Instruction — In the entries below, count every line containing "pixels". Reply with the number alone.

== Data shown

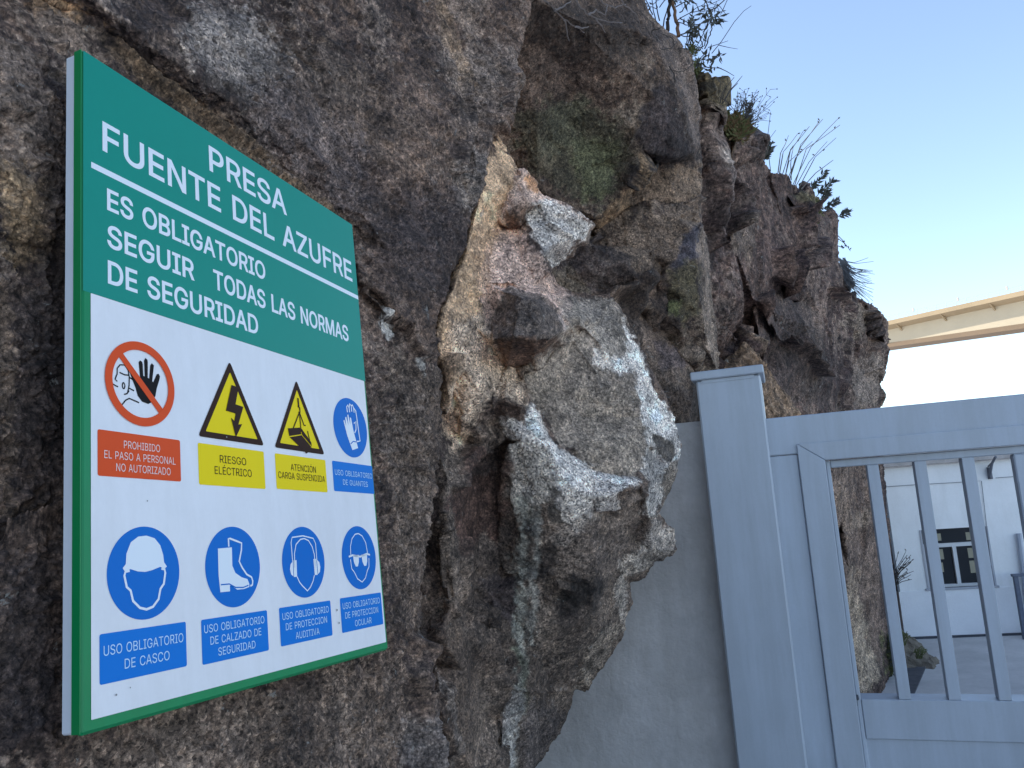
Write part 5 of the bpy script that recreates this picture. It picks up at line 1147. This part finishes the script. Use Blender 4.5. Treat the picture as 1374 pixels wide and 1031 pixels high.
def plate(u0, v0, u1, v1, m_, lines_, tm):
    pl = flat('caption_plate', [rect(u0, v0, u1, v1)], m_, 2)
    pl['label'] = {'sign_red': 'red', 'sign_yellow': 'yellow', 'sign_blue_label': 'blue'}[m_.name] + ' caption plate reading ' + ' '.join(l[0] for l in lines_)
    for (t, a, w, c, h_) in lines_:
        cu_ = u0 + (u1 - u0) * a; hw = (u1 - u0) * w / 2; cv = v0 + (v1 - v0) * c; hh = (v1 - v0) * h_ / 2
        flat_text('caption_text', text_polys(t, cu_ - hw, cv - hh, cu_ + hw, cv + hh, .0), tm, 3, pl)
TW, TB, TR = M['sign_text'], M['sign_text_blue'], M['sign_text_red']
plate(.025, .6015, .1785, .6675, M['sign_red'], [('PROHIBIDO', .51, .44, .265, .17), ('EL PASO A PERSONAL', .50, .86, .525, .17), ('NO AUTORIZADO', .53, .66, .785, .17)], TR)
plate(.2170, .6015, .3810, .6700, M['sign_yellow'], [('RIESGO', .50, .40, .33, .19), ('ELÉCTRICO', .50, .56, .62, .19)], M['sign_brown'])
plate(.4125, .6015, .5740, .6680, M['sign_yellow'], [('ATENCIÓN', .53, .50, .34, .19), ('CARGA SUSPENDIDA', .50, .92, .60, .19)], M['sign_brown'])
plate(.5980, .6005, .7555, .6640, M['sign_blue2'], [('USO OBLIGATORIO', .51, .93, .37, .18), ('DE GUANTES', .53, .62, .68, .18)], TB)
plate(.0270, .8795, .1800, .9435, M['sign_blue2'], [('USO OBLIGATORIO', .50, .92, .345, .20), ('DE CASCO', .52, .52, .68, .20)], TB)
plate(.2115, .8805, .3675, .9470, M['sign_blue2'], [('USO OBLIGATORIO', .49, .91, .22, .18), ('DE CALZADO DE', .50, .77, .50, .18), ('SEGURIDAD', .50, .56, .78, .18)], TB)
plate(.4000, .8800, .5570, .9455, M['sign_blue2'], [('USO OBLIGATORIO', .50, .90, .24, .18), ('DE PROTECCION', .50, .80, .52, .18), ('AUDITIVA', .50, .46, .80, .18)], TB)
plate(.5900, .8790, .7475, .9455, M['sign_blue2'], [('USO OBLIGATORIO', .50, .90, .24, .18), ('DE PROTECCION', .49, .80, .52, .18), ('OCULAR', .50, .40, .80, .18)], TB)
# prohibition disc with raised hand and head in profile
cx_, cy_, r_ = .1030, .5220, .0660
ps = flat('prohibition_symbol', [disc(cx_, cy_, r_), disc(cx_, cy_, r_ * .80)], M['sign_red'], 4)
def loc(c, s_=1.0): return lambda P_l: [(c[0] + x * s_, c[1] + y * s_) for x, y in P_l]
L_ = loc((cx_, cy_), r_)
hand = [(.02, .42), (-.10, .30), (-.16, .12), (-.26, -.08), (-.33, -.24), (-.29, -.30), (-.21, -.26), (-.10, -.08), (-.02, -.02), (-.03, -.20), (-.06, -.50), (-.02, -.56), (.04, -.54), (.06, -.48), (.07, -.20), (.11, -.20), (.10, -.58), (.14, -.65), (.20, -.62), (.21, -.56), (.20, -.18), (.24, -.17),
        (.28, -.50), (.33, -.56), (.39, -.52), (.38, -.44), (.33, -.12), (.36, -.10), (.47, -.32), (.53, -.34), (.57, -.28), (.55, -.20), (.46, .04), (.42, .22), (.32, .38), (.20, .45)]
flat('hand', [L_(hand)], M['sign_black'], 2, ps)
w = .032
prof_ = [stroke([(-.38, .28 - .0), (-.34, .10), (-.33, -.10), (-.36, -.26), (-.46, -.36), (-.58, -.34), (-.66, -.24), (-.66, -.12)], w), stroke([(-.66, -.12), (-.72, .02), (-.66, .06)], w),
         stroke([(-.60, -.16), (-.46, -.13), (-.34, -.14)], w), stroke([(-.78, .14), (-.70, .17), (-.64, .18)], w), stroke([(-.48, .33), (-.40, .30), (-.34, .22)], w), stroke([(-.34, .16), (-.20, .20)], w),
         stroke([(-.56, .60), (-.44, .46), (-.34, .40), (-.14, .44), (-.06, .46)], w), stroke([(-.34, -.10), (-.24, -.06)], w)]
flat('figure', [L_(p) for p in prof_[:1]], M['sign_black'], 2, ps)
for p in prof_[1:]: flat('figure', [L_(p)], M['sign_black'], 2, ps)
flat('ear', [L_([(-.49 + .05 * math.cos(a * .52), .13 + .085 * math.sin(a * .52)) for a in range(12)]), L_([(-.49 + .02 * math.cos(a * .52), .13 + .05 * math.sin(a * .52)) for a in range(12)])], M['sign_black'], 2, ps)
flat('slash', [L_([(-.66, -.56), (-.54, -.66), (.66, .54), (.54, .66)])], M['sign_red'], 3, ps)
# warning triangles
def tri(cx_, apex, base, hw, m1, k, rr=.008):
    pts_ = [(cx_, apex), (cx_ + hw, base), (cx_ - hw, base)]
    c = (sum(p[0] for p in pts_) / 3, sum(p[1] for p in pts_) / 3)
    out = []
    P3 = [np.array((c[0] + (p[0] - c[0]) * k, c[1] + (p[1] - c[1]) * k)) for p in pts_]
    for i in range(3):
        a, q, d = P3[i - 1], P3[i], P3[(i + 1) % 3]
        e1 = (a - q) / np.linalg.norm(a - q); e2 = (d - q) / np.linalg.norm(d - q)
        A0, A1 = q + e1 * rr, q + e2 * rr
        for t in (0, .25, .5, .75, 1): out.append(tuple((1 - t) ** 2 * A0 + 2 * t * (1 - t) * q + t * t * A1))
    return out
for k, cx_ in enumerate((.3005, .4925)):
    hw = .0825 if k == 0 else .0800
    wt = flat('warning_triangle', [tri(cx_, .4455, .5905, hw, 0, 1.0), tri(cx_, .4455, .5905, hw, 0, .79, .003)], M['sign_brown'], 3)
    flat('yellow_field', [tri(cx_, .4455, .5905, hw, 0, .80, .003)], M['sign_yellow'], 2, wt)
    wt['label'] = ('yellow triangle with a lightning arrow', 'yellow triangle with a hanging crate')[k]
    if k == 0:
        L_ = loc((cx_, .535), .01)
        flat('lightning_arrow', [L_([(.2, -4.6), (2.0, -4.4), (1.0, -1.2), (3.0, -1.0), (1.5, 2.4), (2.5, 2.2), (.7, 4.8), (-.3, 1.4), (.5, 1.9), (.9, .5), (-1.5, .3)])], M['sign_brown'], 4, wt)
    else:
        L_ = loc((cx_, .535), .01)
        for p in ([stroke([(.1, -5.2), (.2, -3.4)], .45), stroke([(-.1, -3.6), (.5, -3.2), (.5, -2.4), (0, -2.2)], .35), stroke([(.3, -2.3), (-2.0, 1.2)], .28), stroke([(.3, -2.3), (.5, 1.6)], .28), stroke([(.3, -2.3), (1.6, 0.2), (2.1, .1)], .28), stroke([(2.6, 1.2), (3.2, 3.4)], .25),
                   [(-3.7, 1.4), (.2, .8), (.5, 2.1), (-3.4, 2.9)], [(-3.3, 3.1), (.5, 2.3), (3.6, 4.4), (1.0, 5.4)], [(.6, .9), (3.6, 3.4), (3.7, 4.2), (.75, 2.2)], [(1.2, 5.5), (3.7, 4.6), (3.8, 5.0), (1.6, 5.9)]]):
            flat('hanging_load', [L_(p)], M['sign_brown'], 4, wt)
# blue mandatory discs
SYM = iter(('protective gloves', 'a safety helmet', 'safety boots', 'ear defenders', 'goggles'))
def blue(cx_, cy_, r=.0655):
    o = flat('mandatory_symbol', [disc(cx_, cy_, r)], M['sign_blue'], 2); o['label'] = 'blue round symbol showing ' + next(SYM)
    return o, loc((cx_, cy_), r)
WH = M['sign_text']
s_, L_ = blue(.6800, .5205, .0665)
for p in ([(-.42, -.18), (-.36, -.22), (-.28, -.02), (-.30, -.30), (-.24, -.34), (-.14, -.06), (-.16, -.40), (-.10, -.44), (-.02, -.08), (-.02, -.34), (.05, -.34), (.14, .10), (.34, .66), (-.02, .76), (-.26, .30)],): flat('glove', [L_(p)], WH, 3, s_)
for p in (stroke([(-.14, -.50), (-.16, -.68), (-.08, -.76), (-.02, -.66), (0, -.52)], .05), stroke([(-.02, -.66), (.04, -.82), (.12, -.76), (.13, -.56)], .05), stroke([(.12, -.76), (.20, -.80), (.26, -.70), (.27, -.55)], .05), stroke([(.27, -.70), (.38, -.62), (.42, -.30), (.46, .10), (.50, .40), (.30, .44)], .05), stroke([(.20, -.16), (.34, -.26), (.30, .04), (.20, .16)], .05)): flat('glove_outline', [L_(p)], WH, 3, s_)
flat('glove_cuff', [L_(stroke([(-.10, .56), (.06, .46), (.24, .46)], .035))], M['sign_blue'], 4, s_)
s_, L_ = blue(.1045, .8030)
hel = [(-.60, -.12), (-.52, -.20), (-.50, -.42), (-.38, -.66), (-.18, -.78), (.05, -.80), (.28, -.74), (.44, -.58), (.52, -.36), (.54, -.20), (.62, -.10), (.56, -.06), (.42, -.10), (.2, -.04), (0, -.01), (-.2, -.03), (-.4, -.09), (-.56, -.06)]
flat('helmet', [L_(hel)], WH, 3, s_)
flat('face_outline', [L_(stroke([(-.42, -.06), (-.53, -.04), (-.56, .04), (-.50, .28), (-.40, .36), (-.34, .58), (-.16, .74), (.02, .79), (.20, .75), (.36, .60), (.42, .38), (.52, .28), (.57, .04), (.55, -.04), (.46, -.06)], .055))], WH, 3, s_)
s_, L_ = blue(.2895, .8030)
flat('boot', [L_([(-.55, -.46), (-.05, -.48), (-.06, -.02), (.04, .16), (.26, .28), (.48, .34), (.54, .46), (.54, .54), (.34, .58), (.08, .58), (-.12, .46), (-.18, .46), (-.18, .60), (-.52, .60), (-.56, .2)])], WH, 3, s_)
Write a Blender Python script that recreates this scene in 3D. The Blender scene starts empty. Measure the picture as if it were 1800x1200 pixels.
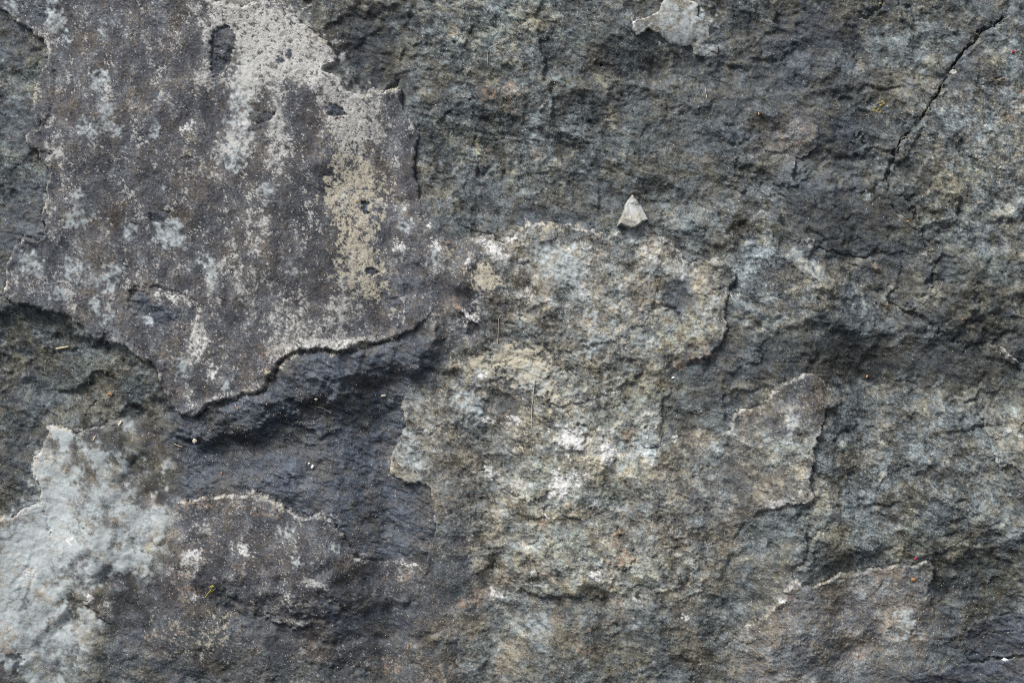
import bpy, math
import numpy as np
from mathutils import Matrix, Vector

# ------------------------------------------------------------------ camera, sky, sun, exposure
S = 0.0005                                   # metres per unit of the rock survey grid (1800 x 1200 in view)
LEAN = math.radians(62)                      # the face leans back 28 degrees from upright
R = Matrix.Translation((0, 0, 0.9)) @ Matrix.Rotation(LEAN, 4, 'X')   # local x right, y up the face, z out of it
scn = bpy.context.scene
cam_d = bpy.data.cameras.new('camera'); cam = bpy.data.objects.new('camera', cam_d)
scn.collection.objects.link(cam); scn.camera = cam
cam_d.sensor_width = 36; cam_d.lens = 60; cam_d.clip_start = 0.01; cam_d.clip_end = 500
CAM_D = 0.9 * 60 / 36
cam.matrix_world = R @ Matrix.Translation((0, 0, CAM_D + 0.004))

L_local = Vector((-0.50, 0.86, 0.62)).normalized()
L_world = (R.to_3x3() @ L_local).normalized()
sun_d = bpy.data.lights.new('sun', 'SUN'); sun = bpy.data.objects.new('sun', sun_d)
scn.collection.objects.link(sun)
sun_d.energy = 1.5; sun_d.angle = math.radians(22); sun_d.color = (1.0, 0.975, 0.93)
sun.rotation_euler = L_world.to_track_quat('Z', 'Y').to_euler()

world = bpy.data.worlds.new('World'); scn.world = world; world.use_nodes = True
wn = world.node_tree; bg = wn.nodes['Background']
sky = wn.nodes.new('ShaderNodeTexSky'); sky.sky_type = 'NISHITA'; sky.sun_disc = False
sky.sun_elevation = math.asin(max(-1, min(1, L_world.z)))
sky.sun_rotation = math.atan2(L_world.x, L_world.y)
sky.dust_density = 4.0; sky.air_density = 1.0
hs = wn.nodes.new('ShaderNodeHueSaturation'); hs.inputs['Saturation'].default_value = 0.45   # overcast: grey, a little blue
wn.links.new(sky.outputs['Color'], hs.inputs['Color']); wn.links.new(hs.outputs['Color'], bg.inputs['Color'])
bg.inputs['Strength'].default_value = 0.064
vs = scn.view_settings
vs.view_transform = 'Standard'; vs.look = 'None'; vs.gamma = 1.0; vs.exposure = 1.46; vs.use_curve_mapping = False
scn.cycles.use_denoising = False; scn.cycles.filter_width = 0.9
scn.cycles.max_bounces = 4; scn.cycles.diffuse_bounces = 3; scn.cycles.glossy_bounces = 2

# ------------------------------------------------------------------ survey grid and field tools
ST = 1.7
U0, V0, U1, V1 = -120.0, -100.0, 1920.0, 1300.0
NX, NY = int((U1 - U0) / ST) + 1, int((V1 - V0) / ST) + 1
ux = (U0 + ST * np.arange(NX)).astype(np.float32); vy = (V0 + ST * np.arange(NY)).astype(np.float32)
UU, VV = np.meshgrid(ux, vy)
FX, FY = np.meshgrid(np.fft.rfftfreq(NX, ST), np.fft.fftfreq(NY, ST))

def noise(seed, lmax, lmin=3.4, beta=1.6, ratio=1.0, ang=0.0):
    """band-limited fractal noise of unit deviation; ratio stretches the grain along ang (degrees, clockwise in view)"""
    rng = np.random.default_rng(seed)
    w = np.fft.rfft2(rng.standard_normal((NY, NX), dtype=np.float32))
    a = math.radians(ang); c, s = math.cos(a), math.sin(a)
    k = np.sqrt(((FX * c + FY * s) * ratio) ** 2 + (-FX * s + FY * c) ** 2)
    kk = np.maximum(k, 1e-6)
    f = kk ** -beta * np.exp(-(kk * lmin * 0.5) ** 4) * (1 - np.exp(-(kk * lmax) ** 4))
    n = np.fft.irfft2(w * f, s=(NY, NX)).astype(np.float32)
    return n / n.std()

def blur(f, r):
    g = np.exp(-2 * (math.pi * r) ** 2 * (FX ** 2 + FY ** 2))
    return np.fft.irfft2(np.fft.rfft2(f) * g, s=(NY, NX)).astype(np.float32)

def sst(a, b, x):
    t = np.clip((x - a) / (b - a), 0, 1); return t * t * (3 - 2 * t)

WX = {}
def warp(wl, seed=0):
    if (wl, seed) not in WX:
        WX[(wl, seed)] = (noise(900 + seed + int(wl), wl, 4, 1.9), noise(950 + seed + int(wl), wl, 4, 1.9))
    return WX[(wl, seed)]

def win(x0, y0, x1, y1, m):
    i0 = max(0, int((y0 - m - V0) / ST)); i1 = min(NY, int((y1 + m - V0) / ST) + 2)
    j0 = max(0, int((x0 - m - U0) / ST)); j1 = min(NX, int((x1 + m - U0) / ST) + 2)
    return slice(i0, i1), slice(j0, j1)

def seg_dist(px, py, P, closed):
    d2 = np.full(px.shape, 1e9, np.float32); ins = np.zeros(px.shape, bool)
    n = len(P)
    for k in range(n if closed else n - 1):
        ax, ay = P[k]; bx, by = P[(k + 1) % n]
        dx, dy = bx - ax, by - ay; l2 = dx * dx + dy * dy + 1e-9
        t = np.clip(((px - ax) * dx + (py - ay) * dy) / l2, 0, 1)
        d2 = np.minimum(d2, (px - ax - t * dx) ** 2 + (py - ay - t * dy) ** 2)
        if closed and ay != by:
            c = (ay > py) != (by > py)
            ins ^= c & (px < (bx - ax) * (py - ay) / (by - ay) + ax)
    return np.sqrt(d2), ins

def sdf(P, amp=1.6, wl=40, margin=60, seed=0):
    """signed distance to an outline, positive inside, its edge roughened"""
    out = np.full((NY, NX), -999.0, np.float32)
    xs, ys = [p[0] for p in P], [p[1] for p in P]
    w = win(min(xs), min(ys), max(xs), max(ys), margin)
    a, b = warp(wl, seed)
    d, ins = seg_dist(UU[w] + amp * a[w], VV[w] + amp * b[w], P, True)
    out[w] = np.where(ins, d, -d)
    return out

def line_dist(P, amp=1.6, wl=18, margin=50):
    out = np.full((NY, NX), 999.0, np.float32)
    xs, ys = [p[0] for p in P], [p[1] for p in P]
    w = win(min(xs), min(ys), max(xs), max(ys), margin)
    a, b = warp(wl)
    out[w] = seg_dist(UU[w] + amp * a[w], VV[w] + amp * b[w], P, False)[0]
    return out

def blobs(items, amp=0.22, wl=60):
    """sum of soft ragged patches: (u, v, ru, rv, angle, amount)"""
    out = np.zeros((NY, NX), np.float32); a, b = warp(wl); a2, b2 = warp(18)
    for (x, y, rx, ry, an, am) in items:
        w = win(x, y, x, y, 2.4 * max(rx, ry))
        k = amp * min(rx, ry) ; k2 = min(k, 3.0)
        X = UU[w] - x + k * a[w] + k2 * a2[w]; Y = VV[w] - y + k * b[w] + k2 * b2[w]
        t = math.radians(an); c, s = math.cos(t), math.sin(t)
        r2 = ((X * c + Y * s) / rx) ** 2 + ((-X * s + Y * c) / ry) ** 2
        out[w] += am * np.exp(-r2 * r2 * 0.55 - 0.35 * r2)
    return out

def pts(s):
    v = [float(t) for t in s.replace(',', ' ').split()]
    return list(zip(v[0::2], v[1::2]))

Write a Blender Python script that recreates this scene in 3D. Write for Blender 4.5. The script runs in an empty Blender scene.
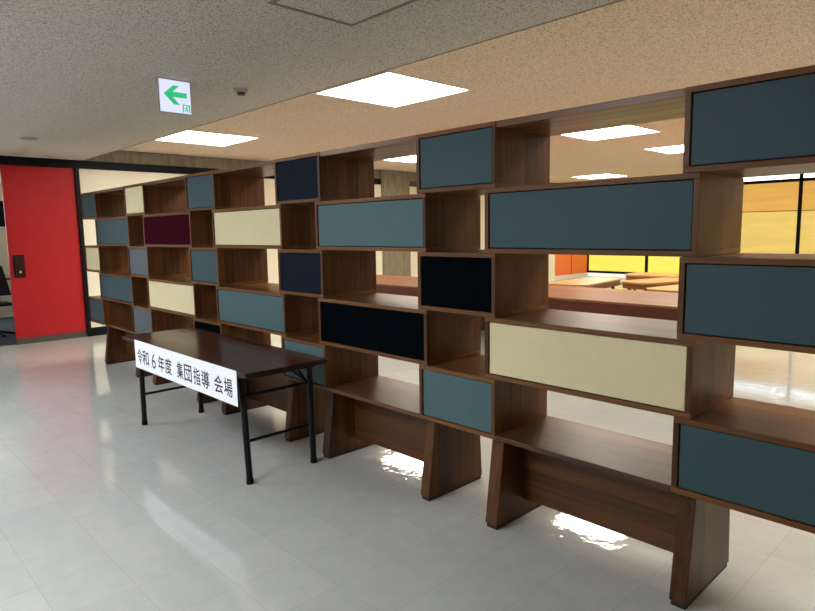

====

Response to the exercise — 2